___ Material shown

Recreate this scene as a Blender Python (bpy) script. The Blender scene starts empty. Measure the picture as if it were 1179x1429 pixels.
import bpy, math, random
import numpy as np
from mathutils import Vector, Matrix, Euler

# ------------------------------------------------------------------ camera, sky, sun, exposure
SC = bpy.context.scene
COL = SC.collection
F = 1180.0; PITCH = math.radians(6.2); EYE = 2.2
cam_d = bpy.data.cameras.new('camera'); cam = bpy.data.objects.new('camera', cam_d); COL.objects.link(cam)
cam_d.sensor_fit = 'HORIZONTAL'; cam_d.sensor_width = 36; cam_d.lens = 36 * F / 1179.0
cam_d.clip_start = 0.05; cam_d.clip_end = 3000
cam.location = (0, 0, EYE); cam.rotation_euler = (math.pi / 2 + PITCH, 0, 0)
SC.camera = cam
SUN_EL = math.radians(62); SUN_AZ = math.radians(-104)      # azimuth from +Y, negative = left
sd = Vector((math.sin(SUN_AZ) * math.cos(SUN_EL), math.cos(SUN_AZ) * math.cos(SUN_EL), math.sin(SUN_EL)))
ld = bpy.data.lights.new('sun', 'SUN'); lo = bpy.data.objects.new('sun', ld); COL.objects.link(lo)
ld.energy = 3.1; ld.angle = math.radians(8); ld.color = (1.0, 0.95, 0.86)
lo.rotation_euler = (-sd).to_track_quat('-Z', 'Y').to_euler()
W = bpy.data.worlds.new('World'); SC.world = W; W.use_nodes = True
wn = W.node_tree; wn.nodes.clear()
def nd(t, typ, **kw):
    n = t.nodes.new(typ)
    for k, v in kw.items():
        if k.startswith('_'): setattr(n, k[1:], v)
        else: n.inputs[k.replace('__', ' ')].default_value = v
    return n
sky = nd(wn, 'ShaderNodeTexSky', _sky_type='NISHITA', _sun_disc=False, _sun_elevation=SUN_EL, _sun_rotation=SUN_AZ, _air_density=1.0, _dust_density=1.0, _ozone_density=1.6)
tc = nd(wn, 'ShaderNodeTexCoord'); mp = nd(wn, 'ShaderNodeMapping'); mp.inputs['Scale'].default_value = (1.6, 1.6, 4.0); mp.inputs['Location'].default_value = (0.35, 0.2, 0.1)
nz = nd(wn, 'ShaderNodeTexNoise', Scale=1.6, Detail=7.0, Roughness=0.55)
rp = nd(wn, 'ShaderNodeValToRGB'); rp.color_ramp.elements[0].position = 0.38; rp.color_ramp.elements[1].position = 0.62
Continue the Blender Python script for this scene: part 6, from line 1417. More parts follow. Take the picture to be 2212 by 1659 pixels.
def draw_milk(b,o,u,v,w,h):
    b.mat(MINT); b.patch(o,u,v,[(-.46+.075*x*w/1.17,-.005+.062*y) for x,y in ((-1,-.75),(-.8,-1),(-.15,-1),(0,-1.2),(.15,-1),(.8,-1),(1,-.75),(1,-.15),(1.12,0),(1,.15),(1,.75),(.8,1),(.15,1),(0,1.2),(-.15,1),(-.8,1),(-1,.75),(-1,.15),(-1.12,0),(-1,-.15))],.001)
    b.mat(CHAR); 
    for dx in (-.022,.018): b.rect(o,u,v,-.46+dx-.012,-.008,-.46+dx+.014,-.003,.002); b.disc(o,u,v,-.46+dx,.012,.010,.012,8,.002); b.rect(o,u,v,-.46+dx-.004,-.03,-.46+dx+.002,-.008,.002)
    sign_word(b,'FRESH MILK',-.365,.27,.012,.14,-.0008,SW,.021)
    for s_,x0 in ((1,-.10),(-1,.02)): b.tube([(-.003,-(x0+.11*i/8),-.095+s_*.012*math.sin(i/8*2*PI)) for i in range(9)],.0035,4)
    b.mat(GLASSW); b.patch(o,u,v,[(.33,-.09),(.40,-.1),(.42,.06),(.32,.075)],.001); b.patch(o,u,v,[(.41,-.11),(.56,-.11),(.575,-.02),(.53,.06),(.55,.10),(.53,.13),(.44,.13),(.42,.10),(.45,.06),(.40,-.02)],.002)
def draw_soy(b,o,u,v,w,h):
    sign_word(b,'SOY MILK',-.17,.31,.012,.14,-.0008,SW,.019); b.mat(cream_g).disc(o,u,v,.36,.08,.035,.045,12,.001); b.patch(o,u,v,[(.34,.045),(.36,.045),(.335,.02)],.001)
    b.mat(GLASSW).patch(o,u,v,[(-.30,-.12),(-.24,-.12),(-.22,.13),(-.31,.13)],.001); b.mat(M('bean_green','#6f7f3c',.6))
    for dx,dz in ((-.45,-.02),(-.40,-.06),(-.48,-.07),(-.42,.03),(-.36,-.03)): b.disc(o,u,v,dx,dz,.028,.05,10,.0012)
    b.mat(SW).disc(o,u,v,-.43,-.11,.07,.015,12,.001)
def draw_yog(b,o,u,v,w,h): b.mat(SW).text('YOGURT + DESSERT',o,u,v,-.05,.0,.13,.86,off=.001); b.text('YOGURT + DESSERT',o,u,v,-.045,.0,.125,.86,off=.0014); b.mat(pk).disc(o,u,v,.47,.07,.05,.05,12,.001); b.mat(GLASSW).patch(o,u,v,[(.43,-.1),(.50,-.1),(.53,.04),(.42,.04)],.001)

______

Problem to solve ▸ Copy out all lines where the word "from" appears.

Response to the exercise ▸
from mathutils import Vector, Matrix, Euler
SUN_EL = math.radians(62); SUN_AZ = math.radians(-104)      # azimuth from +Y, negative = left
Continue the Blender Python script for this scene: part 6, from line 1417. More parts follow. Take the picture to be 2212 by 1659 pixels.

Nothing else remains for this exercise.